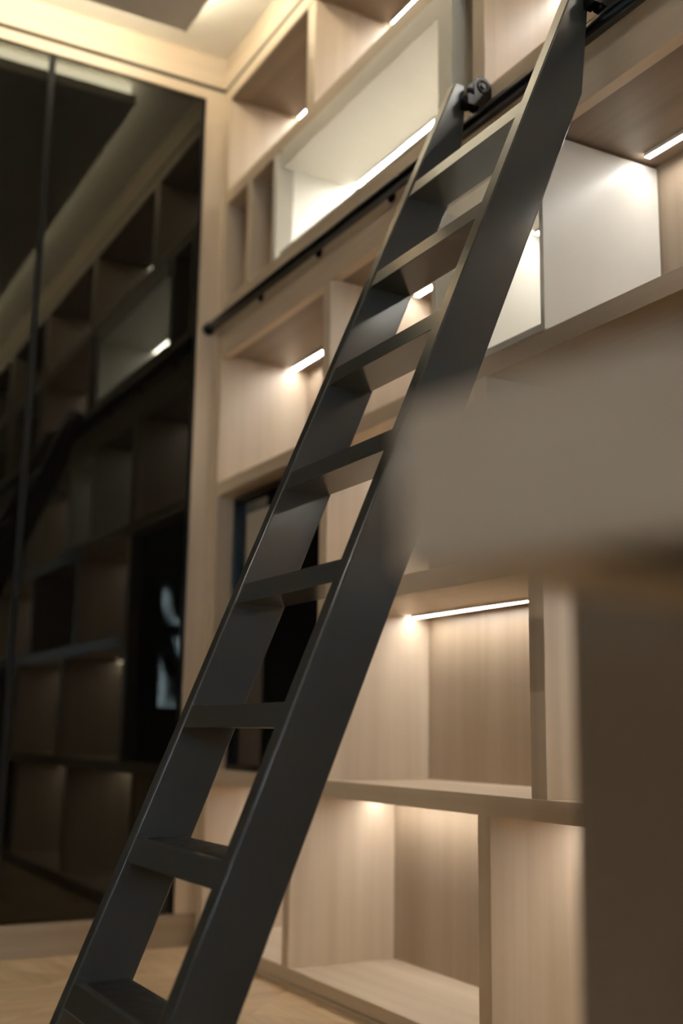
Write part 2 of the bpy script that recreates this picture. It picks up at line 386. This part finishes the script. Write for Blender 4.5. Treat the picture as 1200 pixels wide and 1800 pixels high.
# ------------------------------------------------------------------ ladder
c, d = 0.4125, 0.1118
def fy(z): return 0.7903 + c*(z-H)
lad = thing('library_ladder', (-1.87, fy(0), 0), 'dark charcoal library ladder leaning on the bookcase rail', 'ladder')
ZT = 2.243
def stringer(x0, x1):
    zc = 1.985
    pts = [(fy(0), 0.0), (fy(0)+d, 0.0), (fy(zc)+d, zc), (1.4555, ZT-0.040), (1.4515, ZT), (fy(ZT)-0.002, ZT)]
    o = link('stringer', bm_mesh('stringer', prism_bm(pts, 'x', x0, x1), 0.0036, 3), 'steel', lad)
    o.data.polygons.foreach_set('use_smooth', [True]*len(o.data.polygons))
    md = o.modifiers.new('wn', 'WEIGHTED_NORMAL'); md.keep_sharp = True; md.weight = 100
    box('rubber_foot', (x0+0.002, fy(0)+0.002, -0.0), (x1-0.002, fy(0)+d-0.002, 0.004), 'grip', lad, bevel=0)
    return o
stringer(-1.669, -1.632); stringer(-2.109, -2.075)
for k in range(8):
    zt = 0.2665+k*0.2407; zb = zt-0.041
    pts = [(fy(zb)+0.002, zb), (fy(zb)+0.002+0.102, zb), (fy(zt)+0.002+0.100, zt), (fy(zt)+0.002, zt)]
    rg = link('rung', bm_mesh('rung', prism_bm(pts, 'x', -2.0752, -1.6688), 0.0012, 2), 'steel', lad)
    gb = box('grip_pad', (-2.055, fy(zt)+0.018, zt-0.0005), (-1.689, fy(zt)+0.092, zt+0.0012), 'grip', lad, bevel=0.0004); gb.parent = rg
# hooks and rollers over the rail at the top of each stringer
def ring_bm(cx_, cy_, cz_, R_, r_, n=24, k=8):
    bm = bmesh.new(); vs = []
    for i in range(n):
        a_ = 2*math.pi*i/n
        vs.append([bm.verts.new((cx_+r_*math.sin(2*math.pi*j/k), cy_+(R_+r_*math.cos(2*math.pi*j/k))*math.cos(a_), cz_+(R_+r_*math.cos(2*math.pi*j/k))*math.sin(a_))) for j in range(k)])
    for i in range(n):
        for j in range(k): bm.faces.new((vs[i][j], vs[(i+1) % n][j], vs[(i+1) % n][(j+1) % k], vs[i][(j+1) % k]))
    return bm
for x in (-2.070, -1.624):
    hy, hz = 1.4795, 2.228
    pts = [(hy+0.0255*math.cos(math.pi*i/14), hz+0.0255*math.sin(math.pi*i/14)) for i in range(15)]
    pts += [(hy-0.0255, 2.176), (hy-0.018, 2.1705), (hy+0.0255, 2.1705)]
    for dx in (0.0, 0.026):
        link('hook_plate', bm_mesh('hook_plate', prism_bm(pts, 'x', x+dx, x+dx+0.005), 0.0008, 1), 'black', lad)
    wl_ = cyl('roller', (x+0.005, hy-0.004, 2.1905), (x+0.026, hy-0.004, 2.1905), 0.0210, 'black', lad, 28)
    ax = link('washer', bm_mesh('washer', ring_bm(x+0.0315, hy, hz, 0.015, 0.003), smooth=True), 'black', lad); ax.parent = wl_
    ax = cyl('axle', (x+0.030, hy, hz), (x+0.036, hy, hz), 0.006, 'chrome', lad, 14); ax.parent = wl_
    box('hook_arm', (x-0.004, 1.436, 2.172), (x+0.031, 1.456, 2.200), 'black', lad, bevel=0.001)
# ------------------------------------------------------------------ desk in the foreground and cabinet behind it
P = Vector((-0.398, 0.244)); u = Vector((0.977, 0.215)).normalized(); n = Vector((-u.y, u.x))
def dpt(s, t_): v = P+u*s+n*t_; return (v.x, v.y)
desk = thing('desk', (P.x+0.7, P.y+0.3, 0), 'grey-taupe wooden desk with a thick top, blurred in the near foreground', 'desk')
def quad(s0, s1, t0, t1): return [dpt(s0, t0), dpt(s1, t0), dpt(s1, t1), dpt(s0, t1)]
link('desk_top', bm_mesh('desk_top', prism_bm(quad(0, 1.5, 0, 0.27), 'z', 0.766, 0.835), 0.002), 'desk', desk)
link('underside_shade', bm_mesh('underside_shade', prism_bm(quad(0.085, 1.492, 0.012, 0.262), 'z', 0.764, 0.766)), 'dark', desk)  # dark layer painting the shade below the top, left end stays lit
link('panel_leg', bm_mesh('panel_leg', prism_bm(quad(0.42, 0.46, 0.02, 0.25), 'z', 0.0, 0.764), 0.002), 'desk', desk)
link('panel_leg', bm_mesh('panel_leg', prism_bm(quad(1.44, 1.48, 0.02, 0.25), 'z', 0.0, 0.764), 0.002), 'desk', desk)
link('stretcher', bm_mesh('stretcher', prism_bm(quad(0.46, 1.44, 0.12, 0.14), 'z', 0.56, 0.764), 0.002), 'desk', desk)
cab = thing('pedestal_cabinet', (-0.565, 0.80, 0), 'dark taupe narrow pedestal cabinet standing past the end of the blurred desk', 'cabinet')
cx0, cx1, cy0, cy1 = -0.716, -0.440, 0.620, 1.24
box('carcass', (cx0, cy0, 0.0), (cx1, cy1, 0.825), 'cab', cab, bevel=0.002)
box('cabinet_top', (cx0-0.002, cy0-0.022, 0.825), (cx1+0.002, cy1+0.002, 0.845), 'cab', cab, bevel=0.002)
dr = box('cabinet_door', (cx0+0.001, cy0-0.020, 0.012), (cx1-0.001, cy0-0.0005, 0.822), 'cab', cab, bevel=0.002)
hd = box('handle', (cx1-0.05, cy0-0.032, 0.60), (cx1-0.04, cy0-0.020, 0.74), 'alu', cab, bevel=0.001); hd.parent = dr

_ _ _ _

To do
Every line above should be repeated exactly; pictures stay out of the copy.

Completed exercise
Write part 2 of the bpy script that recreates this picture. It picks up at line 386. This part finishes the script. Write for Blender 4.5. Treat the picture as 1200 pixels wide and 1800 pixels high.
# ------------------------------------------------------------------ ladder
c, d = 0.4125, 0.1118
def fy(z): return 0.7903 + c*(z-H)
lad = thing('library_ladder', (-1.87, fy(0), 0), 'dark charcoal library ladder leaning on the bookcase rail', 'ladder')
ZT = 2.243
def stringer(x0, x1):
    zc = 1.985
    pts = [(fy(0), 0.0), (fy(0)+d, 0.0), (fy(zc)+d, zc), (1.4555, ZT-0.040), (1.4515, ZT), (fy(ZT)-0.002, ZT)]
    o = link('stringer', bm_mesh('stringer', prism_bm(pts, 'x', x0, x1), 0.0036, 3), 'steel', lad)
    o.data.polygons.foreach_set('use_smooth', [True]*len(o.data.polygons))
    md = o.modifiers.new('wn', 'WEIGHTED_NORMAL'); md.keep_sharp = True; md.weight = 100
    box('rubber_foot', (x0+0.002, fy(0)+0.002, -0.0), (x1-0.002, fy(0)+d-0.002, 0.004), 'grip', lad, bevel=0)
    return o
stringer(-1.669, -1.632); stringer(-2.109, -2.075)
for k in range(8):
    zt = 0.2665+k*0.2407; zb = zt-0.041
    pts = [(fy(zb)+0.002, zb), (fy(zb)+0.002+0.102, zb), (fy(zt)+0.002+0.100, zt), (fy(zt)+0.002, zt)]
    rg = link('rung', bm_mesh('rung', prism_bm(pts, 'x', -2.0752, -1.6688), 0.0012, 2), 'steel', lad)
    gb = box('grip_pad', (-2.055, fy(zt)+0.018, zt-0.0005), (-1.689, fy(zt)+0.092, zt+0.0012), 'grip', lad, bevel=0.0004); gb.parent = rg
# hooks and rollers over the rail at the top of each stringer
def ring_bm(cx_, cy_, cz_, R_, r_, n=24, k=8):
    bm = bmesh.new(); vs = []
    for i in range(n):
        a_ = 2*math.pi*i/n
        vs.append([bm.verts.new((cx_+r_*math.sin(2*math.pi*j/k), cy_+(R_+r_*math.cos(2*math.pi*j/k))*math.cos(a_), cz_+(R_+r_*math.cos(2*math.pi*j/k))*math.sin(a_))) for j in range(k)])
    for i in range(n):
        for j in range(k): bm.faces.new((vs[i][j], vs[(i+1) % n][j], vs[(i+1) % n][(j+1) % k], vs[i][(j+1) % k]))
    return bm
for x in (-2.070, -1.624):
    hy, hz = 1.4795, 2.228
    pts = [(hy+0.0255*math.cos(math.pi*i/14), hz+0.0255*math.sin(math.pi*i/14)) for i in range(15)]
    pts += [(hy-0.0255, 2.176), (hy-0.018, 2.1705), (hy+0.0255, 2.1705)]
    for dx in (0.0, 0.026):
        link('hook_plate', bm_mesh('hook_plate', prism_bm(pts, 'x', x+dx, x+dx+0.005), 0.0008, 1), 'black', lad)
    wl_ = cyl('roller', (x+0.005, hy-0.004, 2.1905), (x+0.026, hy-0.004, 2.1905), 0.0210, 'black', lad, 28)
    ax = link('washer', bm_mesh('washer', ring_bm(x+0.0315, hy, hz, 0.015, 0.003), smooth=True), 'black', lad); ax.parent = wl_
    ax = cyl('axle', (x+0.030, hy, hz), (x+0.036, hy, hz), 0.006, 'chrome', lad, 14); ax.parent = wl_
    box('hook_arm', (x-0.004, 1.436, 2.172), (x+0.031, 1.456, 2.200), 'black', lad, bevel=0.001)
# ------------------------------------------------------------------ desk in the foreground and cabinet behind it
P = Vector((-0.398, 0.244)); u = Vector((0.977, 0.215)).normalized(); n = Vector((-u.y, u.x))
def dpt(s, t_): v = P+u*s+n*t_; return (v.x, v.y)
desk = thing('desk', (P.x+0.7, P.y+0.3, 0), 'grey-taupe wooden desk with a thick top, blurred in the near foreground', 'desk')
def quad(s0, s1, t0, t1): return [dpt(s0, t0), dpt(s1, t0), dpt(s1, t1), dpt(s0, t1)]
link('desk_top', bm_mesh('desk_top', prism_bm(quad(0, 1.5, 0, 0.27), 'z', 0.766, 0.835), 0.002), 'desk', desk)
link('underside_shade', bm_mesh('underside_shade', prism_bm(quad(0.085, 1.492, 0.012, 0.262), 'z', 0.764, 0.766)), 'dark', desk)  # dark layer painting the shade below the top, left end stays lit
link('panel_leg', bm_mesh('panel_leg', prism_bm(quad(0.42, 0.46, 0.02, 0.25), 'z', 0.0, 0.764), 0.002), 'desk', desk)
link('panel_leg', bm_mesh('panel_leg', prism_bm(quad(1.44, 1.48, 0.02, 0.25), 'z', 0.0, 0.764), 0.002), 'desk', desk)
link('stretcher', bm_mesh('stretcher', prism_bm(quad(0.46, 1.44, 0.12, 0.14), 'z', 0.56, 0.764), 0.002), 'desk', desk)
cab = thing('pedestal_cabinet', (-0.565, 0.80, 0), 'dark taupe narrow pedestal cabinet standing past the end of the blurred desk', 'cabinet')
cx0, cx1, cy0, cy1 = -0.716, -0.440, 0.620, 1.24
box('carcass', (cx0, cy0, 0.0), (cx1, cy1, 0.825), 'cab', cab, bevel=0.002)
box('cabinet_top', (cx0-0.002, cy0-0.022, 0.825), (cx1+0.002, cy1+0.002, 0.845), 'cab', cab, bevel=0.002)
dr = box('cabinet_door', (cx0+0.001, cy0-0.020, 0.012), (cx1-0.001, cy0-0.0005, 0.822), 'cab', cab, bevel=0.002)
hd = box('handle', (cx1-0.05, cy0-0.032, 0.60), (cx1-0.04, cy0-0.020, 0.74), 'alu', cab, bevel=0.001); hd.parent = dr